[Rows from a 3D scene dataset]
• • • •
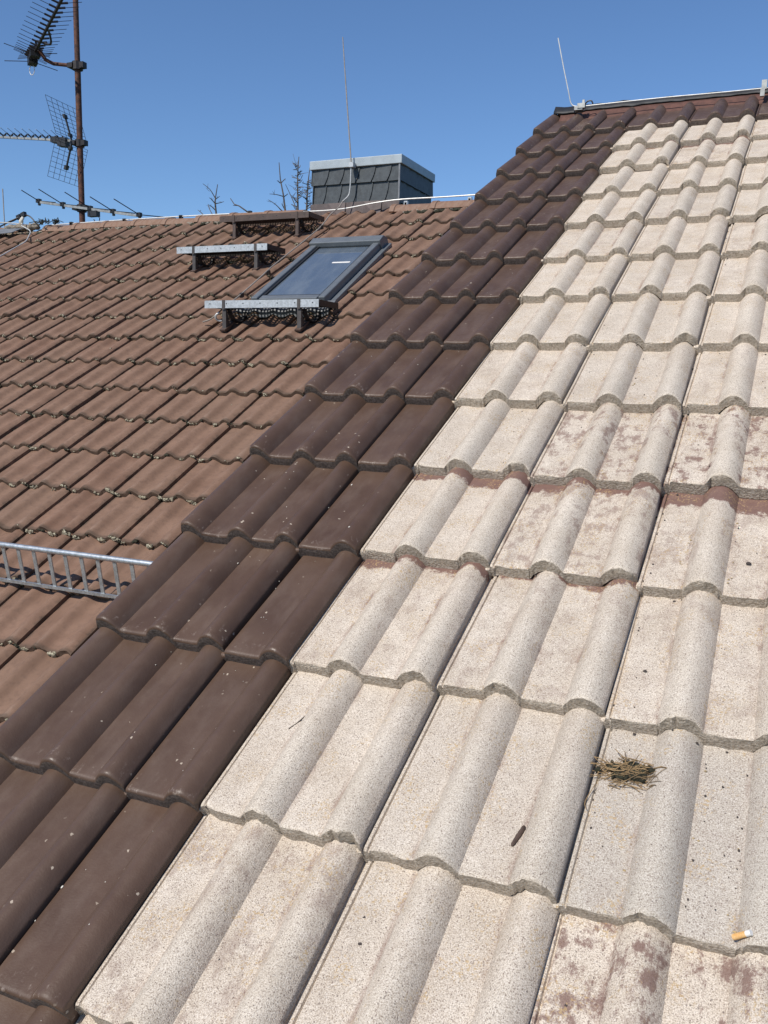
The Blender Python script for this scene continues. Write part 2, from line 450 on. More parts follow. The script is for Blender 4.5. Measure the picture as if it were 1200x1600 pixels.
def prof_verge(nroll=16, h=.028, e=.72):
    P = [(-.004, -.13), (-.005, -.06), (-.005, .004), (-.003, .013)]
    for x in frange(.001, .054, nroll): P.append((x, roll(x, -.024, .054, h, e)))
    for x in frange(.054, .122, 4)[1:]: P.append((x, -.001 * math.sin(math.pi * (x - .054) / .068)))
    for x in crange(.122, .192, nroll, .192)[1:]: P.append((x, roll(x, .122, .192, h, e)))
    for x in frange(.192, .250, 4)[1:]: P.append((x, -.001 * math.sin(math.pi * (x - .192) / .062)))
    for x in crange(.250, .3155, nroll, .3135)[1:]: P.append((x, roll(x, .250, .3155, h, e)))
    return P
def prof_old(nroll=8, h=.027):
    P = [(-.012, -.012), (-.001, -.012), (.003, -.003), (.010, -.001)]
    for x in frange(.016, .062, 2): P.append((x, 0))
    for x in frange(.062, .165, nroll)[1:]: P.append((x, roll(x, .062, .165, h, .95)))
    for x in frange(.165, .205, 2)[1:]: P.append((x, 0))
    for x in frange(.205, .2965, nroll)[1:]: P.append((x, roll(x, .205, .318, h, .95)))
    return P
def tile_mesh(name, P, L, thick, drop, mats, seed, chip=0.0, rnd_r=0.0, wob=0.0, flange=0):
    """loft the cross-section up the slope; top falls by drop over its length"""
    rr = random.Random(seed); n = len(P); rows = []
    if rnd_r:
        prof = [(0.0, -rnd_r * .9), (rnd_r * .12, -rnd_r * .42), (rnd_r * .5, -rnd_r * .10), (rnd_r * 1.1, 0), (.03, 0)]
    elif chip:
        prof = [(0.0, -.0030), (.0028, -.0004), (.008, 0), (.03, 0)]
    else:
        prof = [(0.0, -.004), (.007, 0)]
    ys = [(y, dz) for y, dz in prof] + [(y, 0) for y in ((.12, .25, L) if wob else (L,))]
    sv = Vector((seed * 7.3, seed * 2.9, 0))
    bites = [(rr.uniform(0, .3), rr.uniform(.006, .018), rr.uniform(.002, .008)) for _ in range(3)] + ([(.297, .014, .012)] if seed % 3 == 0 else [])
    for y, dz in ys:
        row = []
        for i, (x, z) in enumerate(P):
            jy = jz = 0
            if chip and y < .02:
                k = noise.noise(Vector((x * 120, y * 60, 0)) + sv) + .6 * noise.noise(Vector((x * 420, 3, 0)) + sv)
                jy = chip * k + sum(d_ * max(0, 1 - abs(x - b_) / w_) for b_, w_, d_ in bites) * (1 if y < .01 else .5); jz = -abs(chip * .35 * noise.noise(Vector((x * 260, 9, 0)) + sv)) * (1 if y < .005 else .2)
            w = wob * noise.noise(Vector((x * 9, y * 7, 0)) + sv) if wob else 0
            row.append((x, y + jy, z + dz + jz + w - drop * y))
        rows.append(row)
    vs = [v for r in rows for v in r]; fs = []; mi = []
    m = len(rows)
    for j in range(m - 1):
        for i in range(n - 1):
            fs.append((j * n + i, j * n + i + 1, (j + 1) * n + i + 1, (j + 1) * n + i)); mi.append(0)
    # front face (two bands, rough) and underside
    o1 = len(vs)
    for k, fr in enumerate((.5, 1.0)):
        for i, (x, z) in enumerate(P):
            fx, fy, fz = rows[0][i]
            t = thick * fr * (1 if i >= flange else .2)
            jy = chip * 1.2 * noise.noise(Vector((x * 300, k * 5 + 20, 0)) + sv) if chip else 0
            vs.append((x, fy + (.0022 if rnd_r else .0006) * fr + jy, min(fz, z) - t - (chip * .5 * rr.random() if k and chip else 0)))
    o2 = len(vs)
    for i, (x, z) in enumerate(P):
        t = thick if i >= flange else thick * .2
        vs.append((x, L, z - t - drop * L))
    for i in range(n - 1):
        fs.append((o1 + i, o1 + i + 1, i + 1, i)); mi.append(1)
        fs.append((o1 + n + i, o1 + n + i + 1, o1 + i + 1, o1 + i)); mi.append(1)
        fs.append((o2 + i, o2 + i + 1, o1 + n + i + 1, o1 + n + i)); mi.append(1)
        fs.append(((m - 1) * n + i, (m - 1) * n + i + 1, o2 + i + 1, o2 + i)); mi.append(1)
    left = [j * n for j in range(m)]; right = [j * n + n - 1 for j in range(m)]
    fs.append(tuple(left + [o2, o1 + n, o1])); mi.append(0)
    fs.append(tuple(reversed(right + [o2 + n - 1, o1 + 2 * n - 1, o1 + n - 1]))); mi.append(0)
    me = bpy.data.meshes.new(name)
    me.from_pydata(vs, [], fs)
    for mt in mats: me.materials.append(mt)
    me.polygons.foreach_set('material_index', mi)
    me.polygons.foreach_set('use_smooth', [True] * len(fs))
    me.set_sharp_from_angle(angle=R(48))
    me.update()
    return me

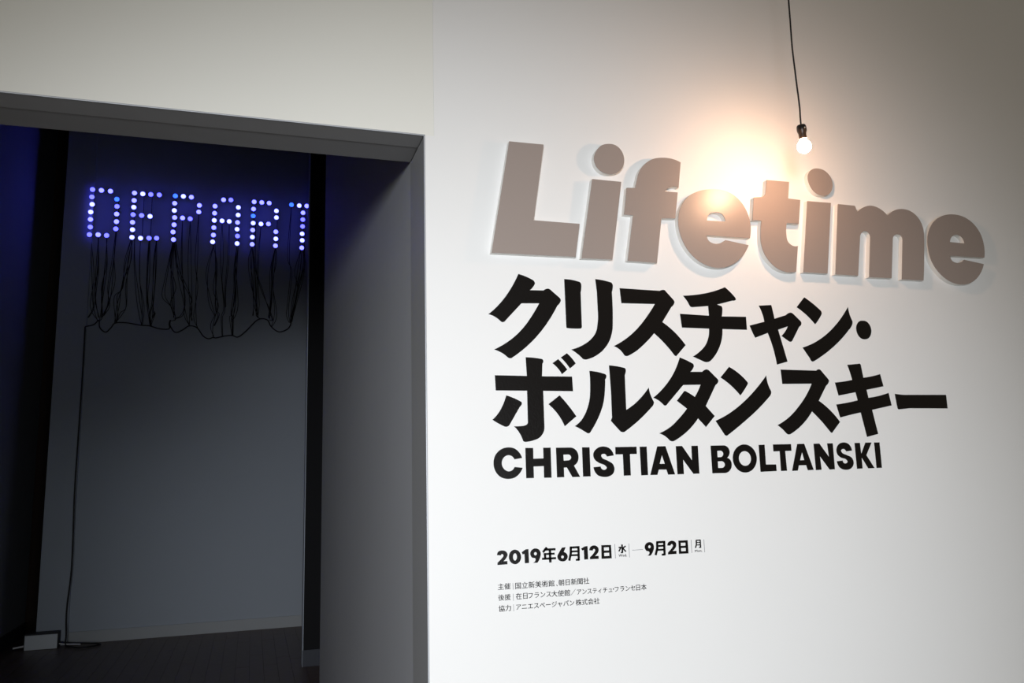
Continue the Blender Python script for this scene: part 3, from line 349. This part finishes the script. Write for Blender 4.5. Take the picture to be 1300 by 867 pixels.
def fit_text(entry, name, m, parent):
    s, x, z, w, h = entry
    me = text_mesh(s); me.name = name
    xs = [v.co.x for v in me.vertices]; x0, x1 = min(xs), max(xs)
    cjk = ord(s[0]) > 255
    if cjk: sy, zb = h / .90, z + h * .10
    else:
        ys = [v.co.y for v in me.vertices]; sy = h / (max(ys) - min(ys)); zb = z - min(ys) * sy
    sx = w / (x1 - x0) if s not in '、・' else sy * .9
    xo = x if s not in '、・' else x + (w - (x1 - x0) * sx) / 2
    for v in me.vertices:
        v.co = Vector((xo + (v.co.x - x0) * sx, WY - VT, zb + v.co.y * sy))
    me.materials.clear(); me.materials.append(m)
    bm = bmesh.new(); bm.from_mesh(me); bmesh.ops.recalc_face_normals(bm, faces=bm.faces[:])
    if bm.faces and sum(f.normal.y for f in bm.faces) > 0: bmesh.ops.reverse_faces(bm, faces=bm.faces[:])
    if True:   # medium weight: the glyph and a slightly shifted twin of it
        g = bmesh.ops.duplicate(bm, geom=bm.verts[:] + bm.edges[:] + bm.faces[:])
        for v in g['geom']:
            if isinstance(v, bmesh.types.BMVert): v.co += Vector((.00045, -.00005, .0002))
    bm.to_mesh(me); bm.free()
    return child(link(name, me), parent)
def base(loops):
    p = [q for sh in loops for q in sh[0]]
    return (min(q[0] for q in p), WY, min(q[1] for q in p))
def line_thing(name, label, glyphs):
    e = empty(name, base(glyphs[0][1]), label, 'lettering', 'exhibition dates')
    for ch, shapes in glyphs:
        child(link('character', plate('character', shapes, WY - VT, WY - .00005, VINYL)), e)
    return e
def rule(k, parent=None):
    nm, c = RULES[k]
    o = link(nm, plate(nm, [[c]], WY - VT * .8, WY - .00005, GREYTXT))
    return child(o, parent) if parent else o
line_thing('opening_date', 'bold black date 2019年6月12日 under the large names', DATE_START)
w = line_thing('opening_weekday', 'small weekday 水 Wed. between thin rules after the opening date', DATE_WEEKDAY)
rule(0, w); rule(1, w); fit_text(WEEKDAY_TEXT[0], 'roman_abbreviation', VINYL, w)
tag(rule(2), 'thin grey dash joining the two dates', 'lettering', 'exhibition dates')
line_thing('closing_date', 'bold black date 9月2日 right of the thin dash', DATE_END)
w = line_thing('closing_weekday', 'small weekday 月 Mon. between thin rules after the closing date', DATE_END_WEEKDAY)
rule(3, w); rule(4, w); fit_text(WEEKDAY_TEXT[1], 'roman_abbreviation', VINYL, w)
for lab, a, b, rk in (('small black credit line 主催, top of the three', 0, 4, 5),
                      ('small black credit line 後援, middle and longest of the three', 4, 13, 6),
                      ('small black credit line 協力, bottom of the three', 13, 16, 7)):
    e = empty('credit_line', (CREDITS[a][1], WY, CREDITS[a][2]), lab, 'lettering', 'organiser credits')
    rule(rk, e)
    for t in CREDITS[a:b]: fit_text(t, 'character_run', VINYL, e)

# ------------------------------------------------------------------ hanging bulb on its cable
BX, BY, BZ = 1.490, 1.85, 2.5577
lamp = empty('hanging_bulb', (BX, BY, BZ), 'bare glowing round bulb hanging on a black cable in front of the raised title', 'lamp')
tilt = Matrix.Rotation(math.radians(-4), 4, 'Y')
r = .0190
prof = [(0, -r)] + [(r * math.sin(a), -r * math.cos(a)) for a in [math.pi * k / 16 for k in range(1, 14)]] + [(.0098, .0205), (.0095, .030), (0, .030)]
g = link('bulb_glass', lathe_mesh('bulb_glass', prof, BULBM)); g.parent = lamp; g.matrix_parent_inverse = Matrix(); g.matrix_local = tilt
sock = [(.0000, .022), (.0105, .022), (.0110, .026), (.0108, .036), (.0112, .040), (.0135, .046), (.0140, .052), (.0134, .060), (.0115, .064), (.0050, .066), (0, .066)]
s = link('lamp_holder', lathe_mesh('lamp_holder', sock, BAKELITE)); s.parent = lamp; s.matrix_parent_inverse = Matrix(); s.matrix_local = tilt
sc = link('screw', lathe_mesh('screw', [(0, 0), (.0022, 0), (.0022, .002), (0, .0025)], mat('steel_screw', (.6, .6, .6), .3, .5, 1.0), axis='Y', sides=12)); sc.parent = s
sc.matrix_parent_inverse = Matrix(); sc.location = (0.000, -.0133, .052)
cb = link('cable', tube_mesh('cable', [[(-.0046, 0, .064), (-.0045, 0, .09), (-.004, 0, .125), (-.0075, 0, .20), (-.0115, 0, .30), (-.011, 0, .36), (-.010, 0, .457), (-.008, 0, .9), (-.004, 0, 1.8), (0, 0, TOPZ - BZ)]], .0024, RUBBER, 10))
cb.parent = lamp; cb.matrix_parent_inverse = Matrix()

# ------------------------------------------------------------------ blue lamp letters on the back wall
YW = 9.93
sph = []
br = .0265
prof = [(0, br)] + [(br * math.sin(a), br * math.cos(a)) for a in [math.pi * k / 10 for k in range(1, 9)]] + [(.014, -br), (0, -br)]
lamp_me = [lathe_mesh('bulb', prof, m, axis='Y', sides=16) for m in BLUE]
hold_me = lathe_mesh('lamp_socket', [(.0264, .002), (.0282, .002), (.0290, -.020), (.020, -.030), (.018, -.0415), (0, -.0415)], RUBBER, axis='Y', sides=12)  # socket widened into a cup that shields the wall from the lamp's glow
PAT = {'D': '0110203221010010', 'E': '0100021012300300', 'P': '3111020111111'}
tint = {'D': '0013'}
COLS = {'D': '0110320' + '211100010', 'E': '120012002122200', 'P': '3211121110111', 'A': '1012122221121022', 'R': '1111232221112' + '211', 'T': '3211100221'}
desc = {'D': 'leftmost glowing letter D on the dark back wall', 'E': 'glowing letter E right of the D', 'P': 'glowing letter P between E and A', 'A': 'glowing letter A right of the P', 'R': 'glowing letter R between A and T', 'T': 'glowing letter T cut off by the black partition'}
for ch, pts in BULBS:
    e = empty('light_letter', (pts[0][0], YW, min(p[1] for p in pts)), 'blue dot lamps forming the ' + desc[ch], 'light sign', 'blue bulb letters')
    for k, (x, z) in enumerate(pts):
        b = link('bulb', lamp_me[int(COLS[ch][k])]); b.location = (x, YW - .042, z); child(b, e)
        h = link('lamp_socket', hold_me); h.parent = b; h.matrix_parent_inverse = Matrix()
    # wire running down each column of lamps
    cols = {}
    for x, z in pts:
        key = next((c for c in cols if abs(c - x) < .05), x); cols.setdefault(key, []).append((x, z))
    runs = []
    for c in cols.values():
        c.sort(key=lambda p: -p[1])
        if len(c) > 2: runs.append([(x + .012, YW - .012, z) for x, z in c])
    if runs: child(link('lamp_wire', tube_mesh('lamp_wire', runs, .004, RUBBER, 5)), e)
    random.seed(ord(ch))
    for path in CORDS[ch]:
        q = [(x, YW - .010 - .016 * random.random(), z) for x, z in path]
        q2 = [q[0]] + [(a + random.uniform(-.035, .035), YW - .010 - .016 * random.random(), c + random.uniform(-.02, .02)) for a, b, c in q[1:-1]] + [(q[-1][0] + .008, q[-1][1], q[-1][2])]
        child(link('hanging_cord', tube_mesh('hanging_cord', [q, q2], .0036, RUBBER, 5)), e)
o = link('gathered_cable', tube_mesh('gathered_cable', [[(x, YW - .045, z) for x, z in CATENARY]], .0065, RUBBER, 6))
tag(o, 'black cable looping under the blue bulbs and gathering their cords', 'cable')
dp = [(x, YW - .065 - .015 * (i > 2), z) for i, (x, z) in enumerate(DROP)]
dp += [(-1.80, 9.80, .12), (-1.79, 9.76, .02), (-1.72, 9.69, .012), (-1.64, 9.60, .012), (-1.55, 9.61, .012), (-1.46, 9.70, .012), (-1.50, 9.77, .012), (-1.62, 9.80, .02), (-1.74, 9.80, .03), (-1.856, 9.80, .05)]
o = link('drop_cable', tube_mesh('drop_cable', [dp], .0075, RUBBER, 7))
tag(o, 'long black cable dropping down the back wall into a loop on the floor', 'cable')
bx = empty('cable_box', (-2.01, 9.80, 0), 'low white-fronted box on the dark floor at the back wall', 'box')
box('body', -2.17, -1.865, 9.735, 9.885, 0, .158, BOXD, bx, bevel=.003)
box('front_plate', -2.162, -1.864, 9.722, 9.735, .004, .146, BOXM, bx, bevel=.002)
wl = link('white_lead', tube_mesh('white_lead', [[(-1.856, 9.78, .04), (-1.80, 9.77, .03), (-1.70, 9.78, .02), (-1.66, 9.80, .012)]], .007, WCABLE, 6)); wl.parent = o; wl['label'] = 'short white lead'
child(link('white_plug', tube_mesh('white_plug', [[(-2.16, 9.78, .04), (-2.22, 9.76, .035), (-2.27, 9.75, .03)]], .010, WCABLE, 6)), bx)
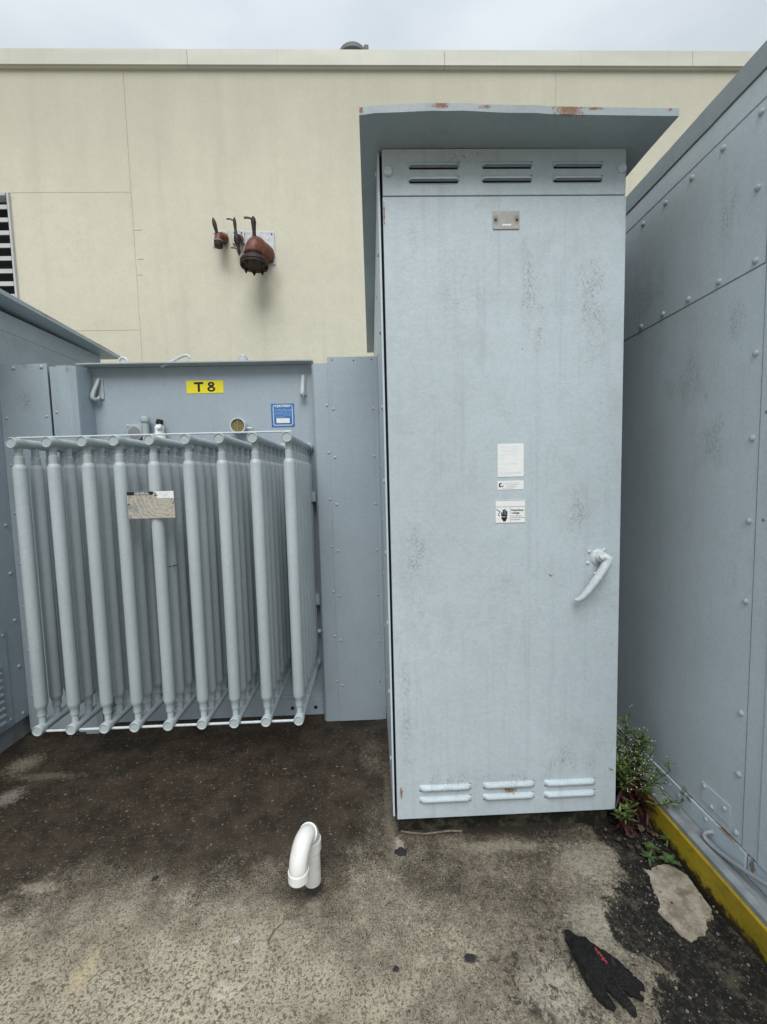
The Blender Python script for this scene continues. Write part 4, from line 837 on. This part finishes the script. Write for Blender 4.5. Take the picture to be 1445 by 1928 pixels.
# loose grit: nobody could count it
b = MB(); 
for k in range(520):
    if k < 330:
        while True:
            x, yv = rnd.uniform(.74, 1.165), rnd.uniform(.85, 1.75)
            if sdf(Vector((x, yv)), TAR) > .005: break
        r_ = rnd.choice((.0018, .0022, .003, .0045)); z = -.012
    else:
        x, yv = rnd.uniform(-1.7, .75), rnd.uniform(1.0, 2.3); r_ = rnd.choice((.0016, .002, .003)); z = 0
    t = bmesh.new(); bmesh.ops.create_icosphere(t, subdivisions=1, radius=r_)
    for v in t.verts: v.co = Vector((v.co.x*rnd.uniform(.7, 1.4), v.co.y*rnd.uniform(.7, 1.3), v.co.z*rnd.uniform(.5, 1)))
    b.join(t, M['chip'] if rnd.random() < .7 else M['tar_chip'], Matrix.Translation((x, yv, z+r_*.5)))
tag(b.build('gravel', None, None, 20), 'loose grit and stone chips scattered over the slab and black patch', None, None, 'stuff')

# ------------------------------------------------------------------ weeds
def blade(b, p, d, ln, w, droop, n=5, fold=.25):
    """pointed leaf strip with a centre crease"""
    p = Vector(p); d = Vector(d).normalized(); s = d.cross(Vector((0, 0, 1)))
    s = s.normalized() if s.length > .05 else Vector((1, 0, 0)); prev = None
    for k in range(n+1):
        t = k/n; c = p+d*ln*t+Vector((0, 0, -droop*ln*t*t)); ww = w*math.sin(math.pi*(0.12+.88*t))**.9*(1 if k < n else 0)+.0002
        up_ = s.cross(d)*fold*ww
        row = [b.b.verts.new(c-s*ww+up_), b.b.verts.new(c), b.b.verts.new(c+s*ww+up_)]
        if prev:
            b.b.faces.new((prev[0], prev[1], row[1], row[0])); b.b.faces.new((prev[1], prev[2], row[2], row[1]))
        prev = row
def weed(loc, stems, label, seed, red_to=.5, leaf=(.05, .0045), nleaf=26, flowers=40, side=True, redleaf=(.075, .009)):
    r = random.Random(seed); root = thing('weed', label, 'plant', loc, None); L0 = Vector(loc)
    st, gr, rd, fw = MB(), MB(), MB(), MB(); gr.open = rd.open = True
    for (tx_, ty_, hh, lean) in stems:
        p0 = L0+Vector((tx_, ty_, 0)); top = p0+Vector((lean[0], lean[1], hh))
        pts = [p0.lerp(top, t)+Vector((lean[0]*(t*t-t)*.6, lean[1]*(t*t-t)*.6, 0)) for t in [k/7 for k in range(8)]]
        st.tube(pts, [.0028-.0018*k/7 for k in range(8)], 6); thin = Vector(lean).length > .08
        for k in range(nleaf//3 if thin else nleaf):
            n_ = nleaf//3 if thin else nleaf; t = .08+.92*(k+.5)/n_; i = min(6, int(t*7)); q = pts[i].lerp(pts[i+1], t*7-i); a = k*2.4+r.uniform(-.4, .4)
            isred = t < red_to+r.uniform(-.12, .06); tgt = rd if isred else gr
            ln, w = redleaf if isred else leaf
            ln *= r.uniform(.6, 1.15)*(1 if isred else (1.15-.5*t)); blade(tgt, q, (math.cos(a), math.sin(a), r.uniform(.0, .5) if isred else r.uniform(.3, 1.0)), ln, w*r.uniform(.8, 1.2), r.uniform(.1, .7) if isred else r.uniform(-.1, .4))
            if side and t > .5 and k % 2 == 0:
                dirv = Vector((math.cos(a), math.sin(a), r.uniform(.25, .9))).normalized(); ln2 = r.uniform(.04, .10)*(1.25-.5*t)
                e_ = q+dirv*ln2; st.tube([q, q+dirv*ln2*.5+Vector((0, 0, .004)), e_], [.0011, .0009, .0006], 5)
                for m_ in range(6):
                    c = q+dirv*ln2*(.25+.13*m_); a2 = r.uniform(0, 6.3); blade(gr, c, (math.cos(a2), math.sin(a2), r.uniform(.1, .9)), leaf[0]*r.uniform(.3, .6), leaf[1]*.7, .2, 3)
                for m_ in range(r.randint(1, 3)):
                    c = e_+Vector((r.uniform(-.014, .014), r.uniform(-.014, .014), r.uniform(-.006, .012))); fw.dome(c, (0, -.4, 1), .0021, .002, 6); st.tube([e_, (e_+c)/2, c], [.0005]*3, 4)
    st.build('stem', M['stem'], root, 60)
    for mb, nm, mt in ((gr, 'green_leaves', M['green']), (rd, 'red_leaves', M['redleaf']), (fw, 'flowers', M['flower'])):
        if len(mb.b.verts): tag(mb.build(nm, mt, root, 60), None, None, None, 'stuff')
        else: mb.b.free()
    return root
weed((1.10, 1.70, 0), [(0, 0, .42, (.00, .02)), (.015, -.01, .36, (.03, -.02)), (-.012, .01, .34, (-.035, .0)), (.02, .02, .30, (.075, -.05)), (-.005, -.02, .25, (-.055, -.04)), (.0, -.03, .22, (.06, -.07)), (.01, -.02, .27, (.105, -.09)), (-.01, -.02, .30, (-.085, -.06)), (.02, -.03, .17, (.11, -.13)), (.0, .0, .38, (.05, -.03))], 'tall weed with red lower leaves and tiny white flowers in the gap beside the cabinet', 3, .5, leaf=(.062, .0048), nleaf=52, redleaf=(.090, .0062))
weed((1.035, 1.60, 0), [(0, 0, .12, (-.01, -.01)), (.012, .004, .13, (.012, 0)), (-.014, .004, .10, (-.02, -.01))], 'short grassy weed at the cabinet bottom corner below the tall weed', 5, .42, (.062, .0048), 18, 0, False, (.065, .0055))
def rosette(loc, n, ln, w, label, seed, mat='green2'):
    r = random.Random(seed); root = thing('weed', label, 'plant', loc); b = MB(); b.open = True; L0 = Vector(loc)
    for k in range(n):
        a = k/n*6.283+r.uniform(-.3, .3); blade(b, L0+Vector((0, 0, .012)), (math.cos(a), math.sin(a), r.uniform(.25, .9)), ln*r.uniform(.7, 1.2), w*r.uniform(.8, 1.2), r.uniform(.2, .6), 6, .15)
    b.build('leaves', M[mat], root, 60); MB().cyl(L0+Vector((0, 0, -.02)), L0+Vector((0, 0, .016)), .002, 6).build('stem', M['stem'], root)
rosette((1.085, 1.515, -.008), 6, .040, .011, 'broad leaved seedling against the kerb among the dead leaves', 2)
rosette((1.05, 1.475, -.008), 9, .036, .004, 'spiky green seedling between the dead leaves and the slab edge', 4)
rosette((1.115, 1.458, -.008), 7, .040, .009, 'star shaped green seedling at the top edge of the pale concrete piece', 6)
# wisp growing out of the kerb joint
rosette((1.164, 1.53, .01), 8, .05, .0025, 'thin dark sprig rising against the yellow kerb face', 8, 'green')
for k in range(12):
    x, yv = rnd.uniform(.95, 1.15), rnd.uniform(1.46, 1.64); a = rnd.uniform(0, 6.28); ln = rnd.uniform(.025, .05); b = MB(); b.open = True
    z0 = -.006+.003*(k % 4); n = 8; w = ln*rnd.uniform(.28, .42); c = Vector((x, yv, z0)); d = Vector((math.cos(a), math.sin(a), 0)); s = Vector((-d.y, d.x, 0)); prev = None
    for i in range(n+1):
        t = i/n; ww = w*math.sin(math.pi*(.06+.9*t))*(1+.25*math.sin(i*2.2+k)); zc_ = .006*math.sin(t*3+k)+.004
        row = [b.b.verts.new(c+d*ln*(t-.5)+s*ww+Vector((0, 0, zc_+.006*math.sin(k+i)))), b.b.verts.new(c+d*ln*(t-.5)+Vector((0, 0, zc_))), b.b.verts.new(c+d*ln*(t-.5)-s*ww+Vector((0, 0, zc_+.004)))]
        if prev: b.b.faces.new((prev[0], prev[1], row[1], row[0])); b.b.faces.new((prev[1], prev[2], row[2], row[1]))
        prev = row
    tag(b.build('dead_leaf', M['deadleaf'], None, 60, (x, yv, 0)), 'curled brown dead leaf lying in the litter below the tall weed', 'leaf', 'dead leaves below the weeds')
• • • •
▸ Given instruction: Return exactly the lines above from the line that has "by 1928 pixels." through the line that has "tag(b.build('gravel', None, None, 20), 'loose", inclusive, and nothing else.

▸ Full solution:
The Blender Python script for this scene continues. Write part 4, from line 837 on. This part finishes the script. Write for Blender 4.5. Take the picture to be 1445 by 1928 pixels.
# loose grit: nobody could count it
b = MB(); 
for k in range(520):
    if k < 330:
        while True:
            x, yv = rnd.uniform(.74, 1.165), rnd.uniform(.85, 1.75)
            if sdf(Vector((x, yv)), TAR) > .005: break
        r_ = rnd.choice((.0018, .0022, .003, .0045)); z = -.012
    else:
        x, yv = rnd.uniform(-1.7, .75), rnd.uniform(1.0, 2.3); r_ = rnd.choice((.0016, .002, .003)); z = 0
    t = bmesh.new(); bmesh.ops.create_icosphere(t, subdivisions=1, radius=r_)
    for v in t.verts: v.co = Vector((v.co.x*rnd.uniform(.7, 1.4), v.co.y*rnd.uniform(.7, 1.3), v.co.z*rnd.uniform(.5, 1)))
    b.join(t, M['chip'] if rnd.random() < .7 else M['tar_chip'], Matrix.Translation((x, yv, z+r_*.5)))
tag(b.build('gravel', None, None, 20), 'loose grit and stone chips scattered over the slab and black patch', None, None, 'stuff')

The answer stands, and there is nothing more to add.